We use it to either make a loaf for lunch/dinner or dough for rolls.  The rolls are practical for school lunches because you can make them the size you want (I used to make them smaller than two normal slices of bread would be, because kids were little: now I make them bigger).  We use Laucke bread mixes most of the time, though occasionally I make something special like hot cross buns.

It's more practical for us than remembering to have fresh bread at home all the time, and we don't much like stale bread.  That said, the breadmaker bread goes stale very fast because it doesn't have the same amount of preservative as shop-bought bread has: I consider that a good sign, actually.

If you make your own with a mixer the problem is you have to be around for hours.  You have to knead it, let it rest, knead it again, let it rise for an hour, knead it again, let it rise for another hour, then bake it.  I don't like to be stuck at home waiting for bread to do it thing, so that doesn't work for me.  You may differ.

#5 cvbn

Posted 12 July 2019 - 08:33 AM

We have a Tefal and love it. It has a timer so you can set it at night to go off in the morning.

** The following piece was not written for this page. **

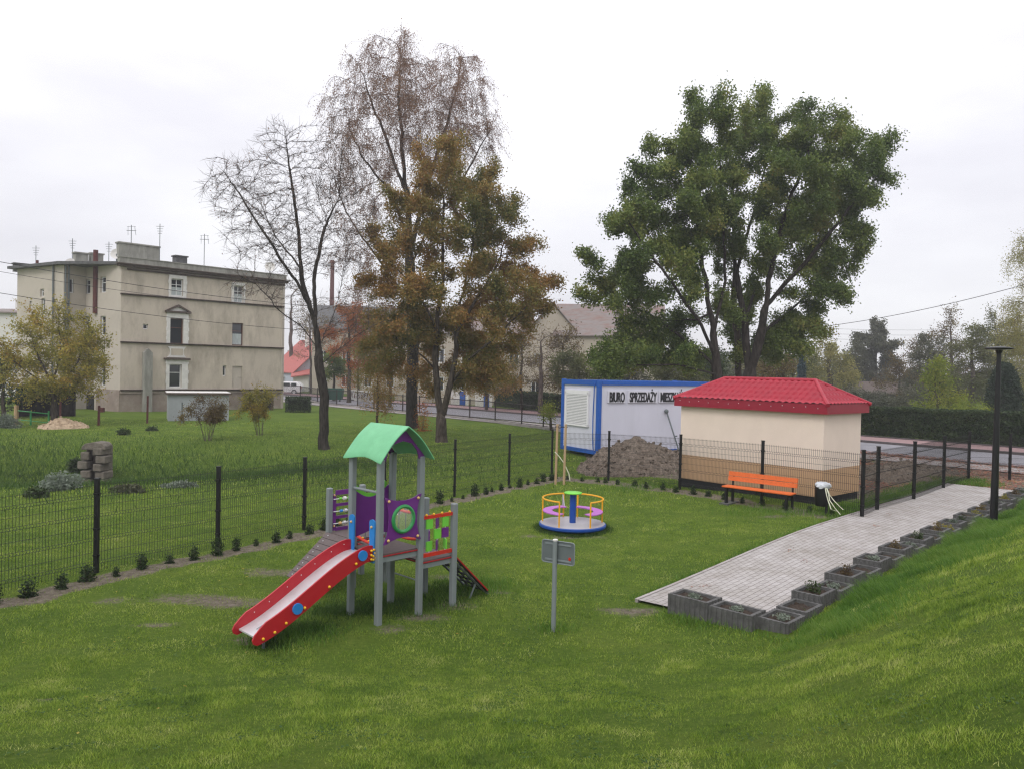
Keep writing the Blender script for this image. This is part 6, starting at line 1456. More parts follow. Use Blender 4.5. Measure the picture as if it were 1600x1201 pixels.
g0 = PY(-40, 560, 75); simple_house('white_house', 'white house with a crenellated chimney at the far left edge', 'house', (g0[0], g0[1]), (1, .0), 4.2, 9, PY(10, 489, 75)[2], PY(10, 483, 78)[2], 'whitewall', 'rustroof', [(1.4, 2.4, 4, 5.4), (1.4, 2.4, 1, 2.4)], chimneys=((2.9, 2.5, 1.0, 'trim'), (3.9, 4.5, .4, 'brick')))
g0 = PY(1335, 600, 88); simple_house('long_shed', 'long low brown roofed shed beyond the hedge on the right', 'shed', (g0[0], g0[1]), (1, -.05), 9, 6, PY(1380, 614, 88)[2], PY(1380, 598, 90)[2], 'brownwall', 'brownwall', [(1, 2, .3, 1.3), (3, 4, .3, 1.3)])
# brick factory chimney
q = PY(517, 560, 135); fc = thing('factory_chimney', 'tall slim brick factory chimney behind the bare tree', 'chimney', (q[0], q[1], 0)); mb = MB(); mb.tube([(q[0], q[1], -.5), (q[0], q[1], PY(517, 407, 135)[2])], [.5, .33], 16); mb.build('shaft', M['rust'], fc, smooth=True)
mb = MB(); zt_ = PY(517, 407, 135)[2]; mb.cyl((q[0], q[1], zt_-.5), .42, .4, 16); mb.build('rim', M['brick'], fc)
# graffiti wall, gates, wheelie bin, yard hedge
q0, q1 = PY(545, 614, 84), PY(583, 616, 80); W = Wall(q0[:2], q1[:2]); root = thing('graffiti_wall', 'low white wall with brown scrawled graffiti across the street', 'wall', (*q0[:2], 0)); mb = MB(W.M); mb.box((W.L/2, 0, .55), (W.L, .2, 1.2)); wl = mb.build('wall', M['trim'], root)
mb = MB(W.M); r_ = random.Random(4)
for k in range(9): 
    x = .2+k*W.L/9.3; mb.tube([(x+r_.uniform(-.15, .35), .105, .25+r_.uniform(0, .7)) for _ in range(6)], .035, 4)
mb.build('graffiti', M['rust'], wl)
M['binlid'] = mat('dark_green_bin', (.012, .07, .045), .5, .1)
q = PY(522, 612, 80); root = thing('wheelie_bin', 'large dark green waste container on the pavement across the street', 'bin', (q[0], q[1], 0)); fr = frame([q[0]-.8, q[1], 0], [1, 0, 0], [0, 1, 0]); mb = MB(fr); mb.prism([(.08, .2), (1.52, .2), (1.65, 1.15), (-.05, 1.15)], 0, .9); mb.build('body', M['binlid'], root)
mb = MB(fr); mb.prism([(-.08, 1.16), (1.68, 1.16), (1.6, 1.38), (.0, 1.38)], -.05, .95); mb.build('lid', M['binlid'], root)
for x in (.2, 1.4): mb = MB(fr); mb.cyl((x, -.02, .1), .1, .06, 10, axis=1); mb.build('wheel', M['rubber'], root)
def gatepair(px0, px1, ytop, ybot, Yd, lab):
    a_, b__ = PY(px0, ybot, Yd), PY(px1, ybot, Yd); w_ = b__[0]-a_[0]; h_ = PY(px0, ytop, Yd)[2]; root = thing('yard_gate', lab, 'gate', (a_[0], a_[1], 0)); fr = frame([a_[0], a_[1], 0], [1, 0, 0], [0, 1, 0]); n = 8
    mb = MB(fr); mb.prism([(0, 0), (w_*.48, 0), (w_*.48, h_*.8)]+[(w_*.48*(1-i/n), h_*.8+h_*.2*math.sin(math.pi*i/n)) for i in range(1, n)]+[(0, h_*.8)], 0, .08); mb.build('white_leaf', M['trim'], root)
    mb = MB(fr); mb.box((w_*.75, .04, h_*.5), (w_*.49, .08, h_)); mb.build('blue_leaf', M['cblue'], root)
    mb = MB(fr); mb.box((-.15, .04, h_*.55), (.25, .25, h_*1.1)); mb.box((w_+.16, .04, h_*.55), (.25, .25, h_*1.1)); mb.build('gate_post', M['trim'], root)
gatepair(709, 727, 611, 630, 76, 'white and blue yard gate across the street, left one'); gatepair(747, 764, 615, 632, 74, 'white and blue yard gate across the street, right one beside the hedge')
q0 = PY(690, 620, 78); mb = MB(); mb.box((q0[0]+1.5, q0[1]+1, .7), (9.5, .15, 1.4)); tag(mb.build('garden_wall', M['farwall'], loc=(q0[0], q0[1], 0)), 'low beige garden wall carrying the white and blue gates', 'wall')
# white car behind the corner of the beige house
q = PY(447, 612, 97); root = thing('parked_car', 'white estate car parked beyond the corner of the beige house', 'car', (q[0], q[1], 0)); fr = frame([q[0]-2.6, q[1], 0], [1, 0, 0], [0, 1, 0])
M['carwhite'] = mat('white_car_paint', (.72, .72, .73), .25, .03, spec=.6)
body = [(0, .35), (0, .85), (.12, .98), (.9, 1.02), (1.5, 1.5), (2.0, 1.6), (3.9, 1.6), (4.35, 1.15), (4.42, .95), (4.45, .4), (4.3, .3), (.15, .3)]
mb = MB(fr); V0 = len(mb.v); mb.prism(body, 0, 1.75); mb.build('body', M['carwhite'], root, bevel=.05)
mb = MB(fr)
for x0, x1 in ((1.3, 2.15), (2.25, 3.1), (3.2, 3.9)): mb.prism([(x0, 1.05), (x1, 1.05), (x1-.03, 1.46), (x0+(.3 if x0 < 1.5 else .03), 1.46)], -.015, .02)
mb.build('side_window', M['glass'], root)
for x in (.85, 3.6):
    mb = MB(fr); mb.cyl((x, -.03, .33), .33, .22, 20, axis=1); wh = mb.build('wheel', M['rubber'], root); mb = MB(fr); mb.cyl((x, -.05, .33), .2, .03, 14, axis=1); mb.build('rim', M['steel'], wh)
mb = MB(fr); mb.box((4.44, .2, .9), (.05, .15, .3)); mb.build('tail_light', M['rail_red'], root)

# ------------------------------------------------------------------ middle and far trees
def ftree(name, label, px, ybase, Yd, blobs, N, mt_leaf, leaves, base_r=.2, step=.5, kill=.9, bark_m='barkb', seed=1, lsize=(.14, .24), twn=2, twL=(.5, 1.), twr=.014, **kw):
    p = PY(px, ybase, Yd); p[2] = h1(p[0], p[1])-.1; top = min(b_[1]-b_[3]*.3 for b_ in blobs); mid = [(px, (ybase+top)/2), (px, top+10)]
    return tree(name, label, [[p]+tp(Yd, *mid)], blobs, Yd, N, step, kill, base_r, bark_m, mt_leaf, leaves, lsize, twn, twL, twr, seed=seed, tip=.018, minr=.07, jit=.2, thr_=None, **kw) if False else tree(name, label, [[p]+tp(Yd, *mid)], blobs, Yd, N, step, kill, base_r, bark_m, mt_leaf, leaves, lsize, twn, twL, twr, seed=seed, tip=.018, minr=.07, jit=.26, cmin=.3, **kw)
ftree('alder_tree', 'round dense grey green tree far behind the kiosk', 1366, 612, 108, [(1366, 540, 34, 42), (1350, 560, 26, 35), (1388, 570, 22, 35), (1366, 515, 22, 20), (1362, 585, 35, 22)], 700, 'greyolive', 26000, .45, .8, 1.2, seed=501, lsize=(.25, .42), twL=(.8, 1.6), twr=.02)
ftree('larch_tree', 'tall thin brown half bare conifer rising above the yellow green bush', 1487, 640, 80, [(1487, 480, 9, 22), (1487, 515, 22, 22), (1485, 550, 36, 30), (1488, 590, 46, 35), (1430, 545, 18, 22, 6)], 900, 'brownbush', 7000, .28, .5, .8, seed=502, lsize=(.12, .22), twn=4, twL=(.6, 1.4), twr=.013, bark_m='twig', up=-.02)
ftree('bare_alder', 'low dark bare tree left of the thin brown conifer', 1437, 620, 90, [(1437, 560, 22, 28), (1420, 575, 18, 22), (1450, 590, 26, 24)], 500, 'brownbush', 2500, .22, .6, .9, seed=503, twn=5, twL=(.7, 1.5), twr=.015, bark_m='twig')
ftree('grey_willow', 'broad olive green tree behind the lamp post', 1520, 650, 74, [(1520, 560, 34, 55), (1500, 600, 40, 40), (1545, 580, 30, 50), (1530, 525, 22, 26)], 900, 'olive', 19000, .3, .5, .85, seed=504, lsize=(.12, .24), droop=.4, seg=3, hang=.6, twL=(.9, 1.6))
ftree('birch_tree', 'pale yellow birch with hanging twigs at the right edge of the picture', 1606, 660, 56, [(1590, 380, 26, 36), (1605, 440, 38, 60), (1590, 500, 40, 50), (1600, 560, 45, 60), (1575, 470, 20, 25), (1630, 400, 40, 60), (1560, 520, 22, 30)], 900, 'willowleaf', 24000, .22, .42, .65, seed=505, lsize=(.07, .12), droop=.9, seg=4, hang=1.0, twn=3, twL=(1.0, 2.0), twr=.009, twig_m='birchtwig', bark_m='barkg')
ftree('maple_bush', 'bright yellow green leafy tree just beyond the hedge', 1462, 660, 55, [(1462, 590, 28, 30), (1445, 620, 26, 22), (1482, 620, 28, 24), (1462, 650, 35, 18)], 500, 'lime2', 6500, .12, .35, .55, seed=506, lsize=(.10, .18))
ftree('yellow_shrub', 'low yellow leaved shrub peeping over the hedge left of the lamp', 1515, 665, 52, [(1510, 643, 26, 10), (1530, 648, 22, 8)], 200, 'lime2', 2500, .06, .3, .45, seed=507, lsize=(.08, .15), cat='shrub')
ftree('yellow_willow', 'yellowish weeping willow behind the right end of the kiosk roof', 1296, 640, 84, [(1290, 545, 36, 28), (1270, 570, 28, 36), (1318, 575, 24, 40), (1300, 600, 40, 30), (1340, 560, 12, 24)], 800, 'willowleaf', 13000, .35, .6, .95, seed=508, droop=1.0, seg=4, hang=1.2, twL=(1.2, 2.6), lsize=(.14, .26), twr=.012)
def conifer(name, label, px, ytop, ybase, Yd, hw, lm, n, seed, egg=False):
    p = PY(px, ybase, Yd); p[2] = h1(p[0], p[1]); zt_ = PY(px, ytop, Yd)[2]; Hh = zt_-p[2]; R_ = hw*Yd/FPX; r_ = np.random.default_rng(seed); root = thing(name, label, 'tree', p)
    mb = MB(); mb.tube([p-[0, 0, .1], (p[0], p[1], zt_-.1)], [.12, .02], 8); mb.build('trunk', M['barkd'], root)
    t_ = r_.random(n)**.8; 
    rad = R_*((1-t_)**.8 if not egg else np.sqrt(np.clip(1-((t_-.35)/.66)**2, 0, 1))*(.85+.15*(1-t_)))
    if not egg: rad *= (.62+.38*np.abs(np.sin(t_*Hh*2.6)))
    a_ = r_.uniform(0, 6.283, n); rr = rad*(r_.random(n)**.25)*(1+.12*np.sin(a_*5+t_*20))
    P = np.stack([p[0]+rr*np.cos(a_), p[1]+rr*np.sin(a_), p[2]+.1+t_*Hh], 1); V, F = leafquads(P, r_, .12, .26, .35, .05, .3); raw_mesh('crown', V, F, M[lm], root, attrs={'rnd': ('FACE', r_.random(n))})
conifer('blue_spruce', 'small blue green spruce between the oak trunk and the willow', 1251, 558, 630, 60, 19, 'sprucel', 9000, 521)
conifer('thuja', 'dark egg shaped evergreen behind the lamp post', 1567, 570, 662, 54, 27, 'thuja', 14000, 522, True)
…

(It also has an hour memory so if the power blips, it will not stop)

#6 can'tstayaway

Posted 12 July 2019 - 08:43 AM

View Posttenar, on 12 July 2019 - 08:18 AM, said:

If you make your own with a mixer the problem is you have to be around for hours.  You have to knead it, let it rest, knead it again, let it rise for an hour, knead it again, let it rise for another hour, then bake it.  I don't like to be stuck at home waiting for bread to do it thing, so that doesn't work for me.  You may differ.
It depends on the recipe and type of bread you’re making. I sometimes do ‘slow proves’ so I put the dough in the fridge for several hours/overnight. I don’t feel at all restricted about waiting at home for it. Other times, I do a quick prove with the oven set at 50°C and can have soft, fluffy finger buns made in just over an hour.  And I make variations in between too. The slow rise bread doesn’t require kneading either, so it’s a really easy bread to make for minimal effort.

To get a good result in a bread maker, they recommend using the bread mixes which contains bread improver and other additives too. I’m lucky to live near some great bakeries so it’s convenient for us to buy good, additive free bread. I make my own when I’m at home and couldn’t be bothered to go out.

#7 peachkoala

Posted 12 July 2019 - 08:56 AM

I have a bread maker that is nearly 20 years old. Still runs well. I have been using it lightly maybe 1 or 2 loaves a month. Usually 50% whole meal, raisin bread, white, cheese and chive. I was waiting for it to die before getting the popular Panasonic one, but we found an almost new bread maker at my in-laws house when we were emptying it after FIL passed away last year. So I will then use that one until it dies.

It is so easy, put the ingredients in the order listed in the recipe and walk away. Great for overnight. The slices are large and thick and there will always be a hole where the blades are.

#8 Lunafreya

Posted 12 July 2019 - 09:16 AM

I personally don’t trust breadmakers. But then, I grew up with my parents owning a bakery. Stand mixer was much better, I did have to spend a bit of the day making it but you can make a bunch and freeze it.

As well as use it for crumbs or croutons when it starts to go stale. Nothing like home made bread crumbs coating chicken or fish,

#9 Riotproof

Posted 12 July 2019 - 09:31 AM

If you’re getting one second hand, I think it’s worth a go. I used to have two actually, but gave them away because of lack of use. I was at the time making a lot of bread by hand.

#10 hills mum bec

Posted 12 July 2019 - 09:43 AM

I love our breadmaker.  Recently replaced our 21yo Breville Bakers Oven with the new equivalent model.  The home made loaves of bread are cheaper than store brought but they don't last as long.  It's hard to get the slices as thin as shop bought so you don't get as many slices in a loaf and the bread doesn't stay as fresh for as long as store bought.  I use mine a lot just to make dough and then make bread rolls with it as the kids prefer a roll for lunch than a sandwich.  Bread rolls are so easy to make and I will often make a batch if we are having a BBQ or entertaining.  I also use it for pizza dough and I made some really yummy focaccia a few weeks ago.

#11 Once Was A Pom

Posted 12 July 2019 - 10:22 AM

I use my breadmaker to make and prove the dough, then I take it out and shape it myself into whatever bread we fancy at the time. The dough setting takes 90 minutes.
I also use it to make strawberry jam in the summer.

#12 EsmeLennox

Posted 12 July 2019 - 12:13 PM

I have one...it’s 20 plus years old and gets used approximately once a year.